How Gross Debt and Net Debt Affect Investors
Fact checked by Suzanne Kvilhaug
Investors can monitor the financial health of a company by understanding its debt. Gross debt is the total of the book value of a company’s debt obligations. Net debt is the company’s gross debt minus any cash and cash-like assets on the balance sheet. Net debt tells investors how much remains on the balance sheet if the company pays all obligations with its existing cash balances.
Key Takeaways:
- Gross debt is the total book value of a company’s debt obligations.
- Net debt is the book value of a company’s gross debt minus any cash and cash-like assets on the balance sheet.

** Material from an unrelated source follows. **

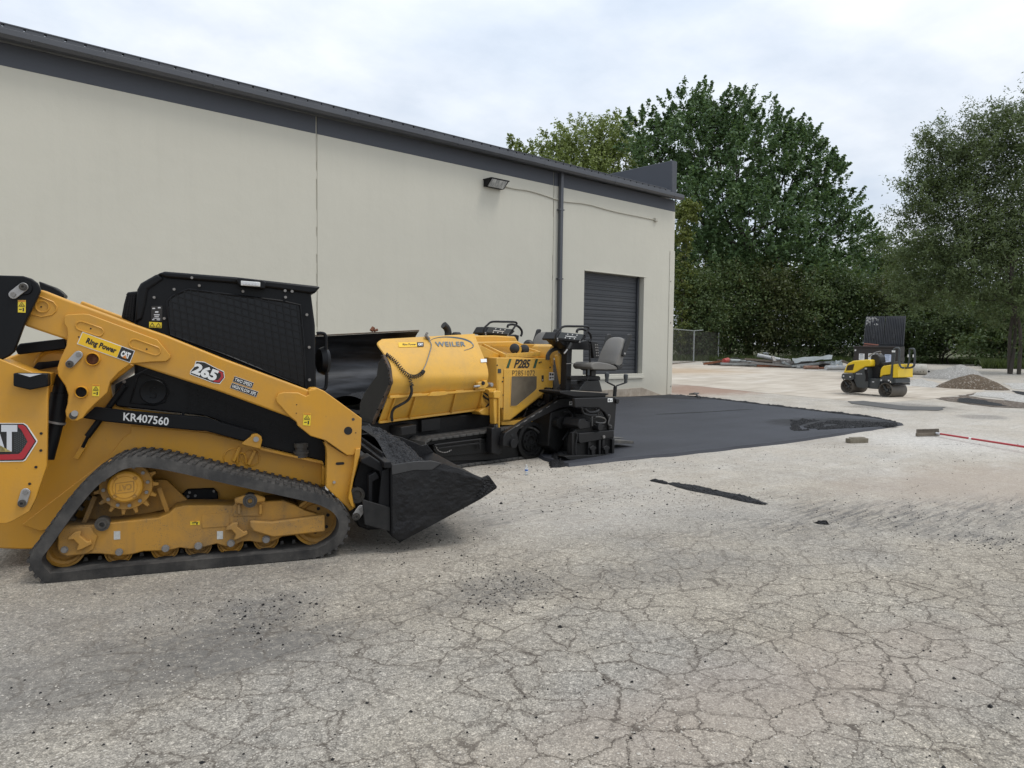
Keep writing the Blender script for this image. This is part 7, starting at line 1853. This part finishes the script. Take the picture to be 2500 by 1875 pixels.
# white gravel spread and the patched strip near the heaps
def spread(name, pix, mat, dz, label=None, rag=.25):
    return structure(poly_sheet(name, pix, mat, dz, 1.2, rag=rag))
GRAVEL_S = pile_mat('white_gravel', (.42, .40, .36), (.66, .64, .60), (.20, .18, .15), 22)
spread('gravel_spread', [px('l', *q) for q in ((90, 600), (340, 540), (700, 640), (640, 720), (350, 690), (90, 680))], GRAVEL_S, .012)
spread('gravel_spread', [px('l', *q) for q in ((1400, 790), (1900, 800), (2300, 850), (2500, 1010), (2100, 970), (1800, 900), (1300, 850), (1150, 880), (1300, 810))], GRAVEL_S, .012)
spread('gravel_spread', [px('l', *q) for q in ((1850, 625), (2500, 625), (2500, 760), (2050, 740), (1930, 680))], GRAVEL_S, .010)
DIRT_S = pile_mat('damp_dirt', (.09, .068, .05), (.15, .115, .085), (.34, .30, .26), 18)
spread('dirt_strip', [px('l', *q) for q in ((640, 910), (900, 880), (1350, 800), (1400, 800), (1200, 860), (1700, 930), (2000, 960), (2500, 1010), (2500, 1090), (1700, 1060), (1050, 980), (780, 930))], DIRT_S, .014)
spread('tar_patch', [px('l', *q) for q in ((1010, 900), (1200, 890), (1600, 960), (1900, 1040), (1700, 1035), (1350, 1000), (1030, 970))], LOOSE, .020, rag=.15)
spread('tar_patch', [px('l', *q) for q in ((2010, 760), (2250, 790), (2500, 860), (2500, 930), (2250, 850), (2080, 810))], LOOSE, .024, rag=.15)
spread('tar_strip', [px('k', *q) for q in ((1155, 688), (1250, 684), (1380, 700), (1500, 716), (1750, 722), (1690, 742), (1480, 738), (1280, 712), (1180, 700))], paint('old_tar', (.075, .073, .070), .8, .5, (.12, .115, .105), 3, bump=.4), .012, rag=.12)
# ---- chain link fence behind the warehouse corner
f0, f1, f2 = on_ground(1640, 889), on_ground(1693, 884), on_ground(1753, 880)
fd = (f1-EYE).dot(FW)
ftop = at_depth(1693, 807, fd).z-f1.z
fence = thing('chain_link_fence', 'chain link fence with galvanised posts beside the warehouse corner', 'fence', f1)
for q in (f0-Vector(), f1, f2):
    MB().cyl(q-f1+Vector((0, 0, -.1)), q-f1+Vector((0, 0, ftop)), .05, 10).build('post', GALV, fence)
fl = f0+(f0-f1)*1.2
MB().tube([fl-f1+Vector((0, 0, ftop-.02)), f0-f1+Vector((0, 0, ftop-.02)), Vector((0, 0, ftop-.02)), (f1-f1)+(f2-f1)*.33+Vector((0, 0, ftop+.08))], .035, 8).build('top_rail', GALV, fence)
mb = MB()
for a, b in ((fl, f1), (f1, f2)):
    L = (b-a).length; n = int(L/.13); h = ftop-.08
    for i in range(-int(h/.13), n):
        for s in (1, -1):
            x0, x1, z0, z1 = i*.13, i*.13+h, .03, .03+h
            c0_, c1_ = max(0, x0), min(L, x1)
            if c1_ <= c0_: continue
            za, zb_ = z0+(c0_-x0), z0+(c1_-x0)
            if s < 0: za, zb_ = z1-(c0_-x0), z1-(c1_-x0)
            mb.bar(a.lerp(b, c0_/L)-f1+Vector((0, 0, za)), a.lerp(b, c1_/L)-f1+Vector((0, 0, zb_)), .004, .004)
mb.build('wire_mesh', paint('dark_wire', (.035, .035, .034), .6, .3), fence)
MB().bar(fl-f1+Vector((0, 0, .02)), f1-f1+Vector((0, 0, .02)), .3, .05).build('fence_kerb', WOOD, fence)
# ---- rake with a red handle
r0, r1 = on_ground(*px('k', 1690, 880), .06), on_ground(*px('k', 2260, 968), .10)
rk = thing('rake', 'asphalt rake with long red handle lying on the pale yard', 'rake', r0)
RED = paint('red_handle', (.42, .02, .03), .4, .15)
MB().cyl(Vector(), r1-r0, .018, 10).build('handle', RED, rk)
dr_ = (r1-r0).normalized()
MB().cyl(dr_*-.10, dr_*.10, .022, 10).build('ferrule', SILVER, rk)
MB().cyl(dr_*.88, dr_*.94, .0195, 10).build('label_band', WHITE, rk)
h0, h1 = on_ground(*px('k', 1566, 882), .06)-r0, on_ground(*px('k', 1702, 878), .06)-r0
MB().bar(h0+Vector((0, 0, -.02)), h1+Vector((0, 0, -.02)), .04, .06).build('rake_head', paint('rake_steel', (.10, .08, .06), .7, .5), rk, .006)
tooth = MB().prism([(-.011, -.012, 0), (.011, -.012, 0), (.004, -.004, .075), (-.004, -.004, .075)], (0, .02, 0)).mesh('tooth')
for i in range(17):
    o = mkobj('tooth', tooth, bpy.data.materials['rake_steel'], rk); o.location = h0.lerp(h1, (i+.5)/17)+Vector((0, 0, .01)); o.rotation_euler = (0, 0, math.atan2((h1-h0).y, (h1-h0).x))
# ---- timber block, bottle, small tool at the mat's corner
b0, b1 = on_ground(*px('k', 1150, 937)), on_ground(*px('k', 1268, 935))
blk = MB().box((0, 0, .04), ((b1-b0).length, .12, .08)).box((.02, .02, .088), ((b1-b0).length*.75, .09, .012)).build('wood_block', paint('grey_timber', (.20, .175, .13), .85, .5, (.10, .085, .06), 12, bump=.5), None, .01)
blk.location = (b0+b1)/2; blk.rotation_euler = (0, 0, math.atan2((b1-b0).y, (b1-b0).x)+.1); tag(blk, 'weathered block of timber alone on the pale ground beside the mat', 'block')
bp = on_ground(1285, 1160); bh = (at_depth(1285, 1134, (bp-EYE).dot(FW))-bp).z
bot = thing('water_bottle', 'small clear water bottle standing in front of the paver track', 'bottle', bp)
PET = NT('clear_plastic').set((.80, .84, .86), .08, 0, **{'Transmission Weight': .75, 'IOR': 1.2})
s_ = bh/.205
MB().lathe((0, 0, 0), (0, 0, 1), [(.026*s_, 0), (.032*s_, .006*s_), (.032*s_, .05*s_), (.030*s_, .06*s_), (.032*s_, .07*s_), (.032*s_, .135*s_), (.028*s_, .155*s_), (.014*s_, .178*s_), (.0125*s_, .188*s_)], 24).build('bottle_body', PET, bot)
MB().lathe((0, 0, .188*s_), (0, 0, 1), [(.015*s_, 0), (.015*s_, .016*s_), (0, .017*s_)], 16).build('cap', WHITE, bot)
lb = MB().lathe((0, 0, .075*s_), (0, 0, 1), [(.0328*s_, 0), (.0328*s_, .05*s_)], 24).build('label', WHITE, bot)
MB().lathe((0, 0, .085*s_), (0, 0, 1), [(.0334*s_, 0), (.0334*s_, .03*s_)], 24).build('label_band', paint('blue_print', (.02, .12, .42), .4, .05), lb)
tp0 = on_ground(*px('k', 215, 655), .02)
tl_ = thing('hand_tamper', 'small dark tool dropped at the far corner of the fresh asphalt', 'tool', tp0)
e1 = on_ground(*px('k', 268, 668), .05)-tp0; e2 = on_ground(*px('k', 248, 650), .10)-tp0
MB().bar(Vector((0, 0, .06)), e2+Vector((0, 0, .06)), .16, .05).build('plate', STEEL_DULL, tl_, .006)
MB().cyl(e2*.6+Vector((0, 0, .08)), e1, .025, 8).build('handle', PRINT_BLACK, tl_)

- Net debt is a liquidity metric used to determine how well a company can pay all its debts if they come due immediately.
What Is Gross Debt?
A debt is money borrowed from another entity. Debts typically involve paying interest to the lender and may include bank loans, mortgages, and bonds. Gross debt is the total debt a company has at a specific time. For example, if a small business borrows $40,000 from a bank and $10,000 from a family member and has no other debts, the gross debt is $50,000.
Burdensome debt loads can be problematic for company stakeholders. Just because a company has more debt does not necessarily mean it is financially worse off than a company with less debt. For example, what may appear to be a large debt load on a company’s balance sheet may be smaller than an industry competitor’s debt on a net basis. Investors can look to net debt to further evaluate the company’s books.
Note
Net Debt = Short Term Debt + Long Term Debt – Cash or Cash Equivalents
Evaluating Net Debt
Net debt reveals additional details of a company’s financial health beyond gross debt. Net debt compares metrics between industry peers. A company’s balance sheet is used to calculate net debt. Net debt also provides insights into a company’s operational strategy.
If the difference between net and gross debt is substantial, the company has a large cash balance along with significant debt. This may occur due to liquidity concerns, capital investment opportunities, and planned acquisitions. Therefore, net debt should be examined using an industry benchmark and company strategy.
Why Is Net Debt Important During an Acquisition?
Net debt is a key factor during a buyout. When a buyer is looking to acquire a company, net debt is more relevant than gross debt from a valuation standpoint. A buyer is not interested in spending cash to acquire cash. It is more meaningful for the buyer to use the target company’s debt net of its cash balances to accurately assess the acquisition.
What Is the Difference Between Short-Term and Long-Term Debt?
Short-term debt is due in one year or less and can include short-term bank loans, accounts payable, and lease payments. Long-term debt has a maturity date over one year and includes bonds, lease payments, and term loans.
What Is Enterprise Value?
Enterprise value (EV) measures a company’s total value. It measures the market capitalization of a company, its short-term and long-term debt, and any cash or cash equivalents on the company’s balance sheet. Enterprise value is often used as a more comprehensive alternative to market capitalization when valuing a company.
The Bottom Line
Gross debt is the total book value of a company’s debt obligations that includes short term and long term debt. Net debt is gross debt minus any cash and cash-like assets on the balance sheet. Net debt tells investors how liquid a company is and how well the business can pay its debts if they come due immediately.